Friday, December 16, 2011

12/16/2011 Using Orthophotos

I recently purchased a data set of parcels, streets, elevation contours, and building footprints (shapefiles) for Manchester-by-the-Sea, Mass. The 2,366 parcels look GREAT!

I want them to be transparent, with a nice basemap showing through. When I started with Esri’s “Bing Maps Hybrid”, however, the features were not good enough – their Eaglehead Rd (light gray) does not really line up with the parcels/streets:

The map made with the Terrain basemap looks fun:

I was hoping for some type of satellite view. The type of photo is called an orthophoto. Any (initial) photo is taken through a single lens, and therefore what you see is an image coming together at a single focal point.
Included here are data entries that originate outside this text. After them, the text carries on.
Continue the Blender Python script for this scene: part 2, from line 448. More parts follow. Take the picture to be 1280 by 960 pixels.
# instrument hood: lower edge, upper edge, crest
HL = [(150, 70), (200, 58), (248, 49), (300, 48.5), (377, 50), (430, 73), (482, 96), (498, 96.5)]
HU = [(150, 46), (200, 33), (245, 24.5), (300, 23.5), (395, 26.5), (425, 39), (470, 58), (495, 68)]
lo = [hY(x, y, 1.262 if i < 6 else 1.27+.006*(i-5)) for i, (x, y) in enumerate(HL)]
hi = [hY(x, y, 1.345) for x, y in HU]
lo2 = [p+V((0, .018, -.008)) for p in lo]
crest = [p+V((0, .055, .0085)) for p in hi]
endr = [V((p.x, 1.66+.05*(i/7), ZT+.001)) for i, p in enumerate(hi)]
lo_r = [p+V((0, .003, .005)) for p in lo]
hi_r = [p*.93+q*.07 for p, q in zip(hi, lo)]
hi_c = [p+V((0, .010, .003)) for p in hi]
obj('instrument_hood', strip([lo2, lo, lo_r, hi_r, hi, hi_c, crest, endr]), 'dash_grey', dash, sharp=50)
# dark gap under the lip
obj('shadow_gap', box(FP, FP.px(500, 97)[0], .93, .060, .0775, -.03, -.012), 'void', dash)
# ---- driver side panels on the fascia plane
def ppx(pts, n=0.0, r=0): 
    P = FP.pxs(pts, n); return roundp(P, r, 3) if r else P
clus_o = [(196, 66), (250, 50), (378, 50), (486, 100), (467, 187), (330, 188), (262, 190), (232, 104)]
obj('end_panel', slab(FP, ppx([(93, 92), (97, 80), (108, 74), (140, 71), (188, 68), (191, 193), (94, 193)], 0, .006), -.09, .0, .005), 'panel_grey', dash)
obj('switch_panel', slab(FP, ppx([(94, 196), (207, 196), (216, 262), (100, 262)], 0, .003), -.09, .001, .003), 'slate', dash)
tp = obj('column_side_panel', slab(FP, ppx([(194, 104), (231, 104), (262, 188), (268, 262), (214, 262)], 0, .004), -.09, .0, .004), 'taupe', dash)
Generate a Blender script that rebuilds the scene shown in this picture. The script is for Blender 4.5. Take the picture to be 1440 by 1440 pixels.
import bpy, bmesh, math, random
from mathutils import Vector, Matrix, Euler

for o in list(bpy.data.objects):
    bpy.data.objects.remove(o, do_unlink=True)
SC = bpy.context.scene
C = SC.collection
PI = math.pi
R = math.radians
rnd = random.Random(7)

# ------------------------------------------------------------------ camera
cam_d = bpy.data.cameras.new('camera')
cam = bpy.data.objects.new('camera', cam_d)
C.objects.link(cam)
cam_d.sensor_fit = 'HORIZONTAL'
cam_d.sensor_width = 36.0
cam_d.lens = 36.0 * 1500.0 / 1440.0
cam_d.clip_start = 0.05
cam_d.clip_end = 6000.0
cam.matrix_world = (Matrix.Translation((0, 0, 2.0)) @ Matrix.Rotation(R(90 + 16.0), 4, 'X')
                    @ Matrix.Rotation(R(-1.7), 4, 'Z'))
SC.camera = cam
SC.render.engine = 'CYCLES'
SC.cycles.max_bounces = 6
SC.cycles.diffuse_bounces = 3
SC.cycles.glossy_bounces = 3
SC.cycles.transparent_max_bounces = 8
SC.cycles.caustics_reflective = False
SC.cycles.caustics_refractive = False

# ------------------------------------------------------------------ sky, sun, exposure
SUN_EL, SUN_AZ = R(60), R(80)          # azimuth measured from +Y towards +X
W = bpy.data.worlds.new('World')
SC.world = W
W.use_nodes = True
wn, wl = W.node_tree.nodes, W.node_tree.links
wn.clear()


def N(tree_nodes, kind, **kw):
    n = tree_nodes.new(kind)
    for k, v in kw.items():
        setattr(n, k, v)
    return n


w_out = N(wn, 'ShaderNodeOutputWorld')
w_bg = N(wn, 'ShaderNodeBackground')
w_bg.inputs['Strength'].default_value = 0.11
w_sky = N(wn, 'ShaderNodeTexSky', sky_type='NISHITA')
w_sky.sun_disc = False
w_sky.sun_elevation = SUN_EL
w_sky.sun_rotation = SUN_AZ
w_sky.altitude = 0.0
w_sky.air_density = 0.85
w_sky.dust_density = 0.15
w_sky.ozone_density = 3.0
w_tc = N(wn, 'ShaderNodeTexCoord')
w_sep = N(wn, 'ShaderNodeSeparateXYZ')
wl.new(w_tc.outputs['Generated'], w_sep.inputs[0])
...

In an orthophoto, the image has been corrected (“orthorectified”) so that each point on the photo appears as if you were directly above it (“ortho-“ is a word element meaning “straight”). Orthophotos are available from MassGIS (the Office of Geographic Information) http://www.mass.gov/mgis/colororthos2005.htm

By consulting their index, I downloaded the appropriate 6 zip files in Mr Sid format (“Contrast Stretched” looks best). After unzipping them, I opened them in ArcMap – it looks great!

The size of the orthophotos (1 file = 9.76 megs and covers an area 2.5 miles x 2.5 miles) make this impracticable for areas larger than a town or two, but for that level of analysis/display, they are a very nice layer. And you can’t beat the cost.